As a 3D visual effects artist, I spend a great deal of time recreating and manipulating reality. Sometimes it is rotoscoping a person out of video footage and erasing any trace of that person. Other times it involves creating a 3D character that is animated and inserted into the footage. And other times an actor is inserted into a completely digital world.
During much of this, there is a point when the flat image of the footage must be recreated in a 3D world. This can be done using tracking software most of the time, but still takes a great deal of dedication.
Standford has come up with a technology that could really help the digital artist in years to come as this technology matures and becomes commercially available.
At the most basic level, they have developed a camera that can take photos in 3D.
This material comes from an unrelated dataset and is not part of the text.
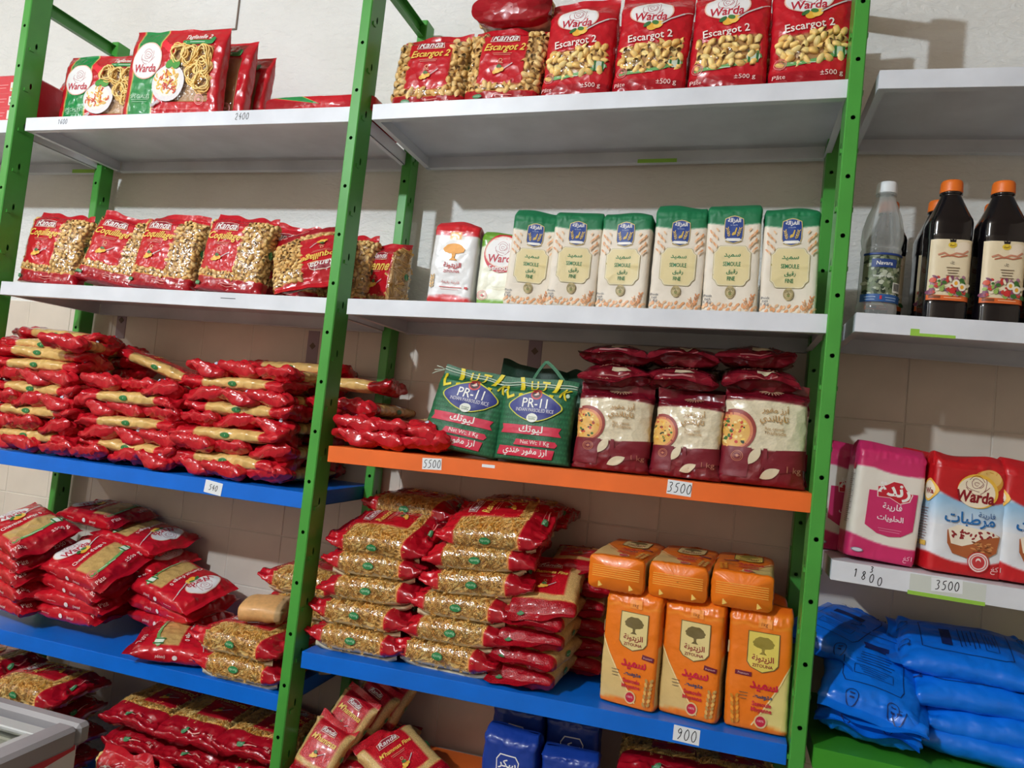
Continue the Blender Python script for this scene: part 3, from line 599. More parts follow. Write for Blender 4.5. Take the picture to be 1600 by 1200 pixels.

Here is how this new camera operates. Normally, a digital camera has one sensor behind the lens. This sensor sends the data to a processing chip to turn that data into an image. A crude version of the human eye.
The Stanford camera is designed more like a fly’s eye. In lieu of one eye, the sensor is comprised of a 16×16 grid of smaller eyes. Software then compares each side by side sensor and computes what has changed. Then it calculates how far away each element is from the camera based on the movement. Large change from one sensor to the next means large distance.
How will this affect the digital artist?
With depth information, you could easily pass an object or another person behind someone else already in the footage. This can be done today, but involves tedious rotoscoping. With this tech, it would be as easy as stacking the ‘layers’ in a compositing program like Shake (what we use as our studio’s compositor of choice).